Space Debris – The Problem of Orbital Trash

Space Debris Orbiting Earth Trash ISO

A limited number of objects orbit Earth. Most eminently, there’s the moon, likely formed billions of years ago when Theia, a Mars-sized body, collided with Earth and hurled vaporized chunks of the young planet’s crust into space. The next cadre of objects are space stations, which currently only include the International Space Station (ISS)—China’s Tiangog-1 disintegrated in the atmosphere over the South Pacific on April 2, 2018. Next, there’s satellites, which number over 1,700.

Most prolifically, however, there’s junk. In fact, thousands of pieces of space debris currently orbit the earth.

It can be said that trash is merely what we leave behind. And, ever since the Soviet satellite Sputnik was launched in 1957, we’ve left a lot of materials just beyond our atmosphere. The below video created by Dr. Stuart Grey, lecturer at University College London and part of the Space Geodesy and Navigation Laboratory, demonstrates the total number of space trash from 1957 to 2016.

There are currently just over 17,000 trackable objects in orbit. Over 40,000 manmade objects have been tracked in Earth orbit since the advent of space travel, but have since burned up. It should be noted, however, that the total amount of detritus orbiting our planet it likely significantly higher than this amount.

NASA and the U.S. Department of Defense (DoD) cooperate and share responsibilities for characterizing the satellite environment. This includes orbital debris. However, NASA only has the capabilities to determine the extent of the population for objects less than 4 inches (10 centimeters) in diameter, and the DoD maintains a highly accurate satellite catalog on objects in Earth orbit that are larger than a softball.

Because of this, the exact amount of space debris orbiting the earth is likely significantly larger. Some estimates have placed it around 500,000. In fact, it was once estimated that the total number of space debris larger than 1 millimeter totaled more than 170 million.

Regardless of the exact count, the presence of space junk surrounding our planet is a problem. Traveling at speeds up to 17,500 miles per hour, even the smallest piece of space trash can damage a satellite or spacecraft. In fact, a number of space shuttle windows have needed replacement due to damage caused by impact with paint flecks.

For handling space debris, NASA has a set of long-standing guidelines that are used to assess whether the threat of close pass with known garbage is sufficient to warrant evasive action or other precautions. NASA also follows policies and standards for limiting orbital debris.

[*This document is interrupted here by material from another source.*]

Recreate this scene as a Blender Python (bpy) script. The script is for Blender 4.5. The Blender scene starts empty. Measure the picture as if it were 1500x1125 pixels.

Similarly, ISO has published ISO 16126:2014 – Space systems – Assessment of survivability of unmanned spacecraft against space debris and meteoroid impacts to ensure successful post-mission disposal for assessing the potential impact of artificial, as well as natural (meteoroid), debris and ISO 24113:2019 – Space systems – Space debris mitigation requirements for reducing the likelihood of new space debris being introduced by assuring prevention in the design of unmanned spacecraft systems. ISO has also released several technical reports for handling this subject.

These efforts can help to prevent the introduction of new space debris and allow for safe navigation of spacecraft, but the issue of orbital rubbish persists. Even the introduction of new space debris were to cease entirely (which is unlikely), there would still remain the problem of trash beyond the sky.

Image Source: Eric A. Nielsen, “ARES: Orbital Debris Program Office Photo Gallery,” NASA, accessed April 11, 2018.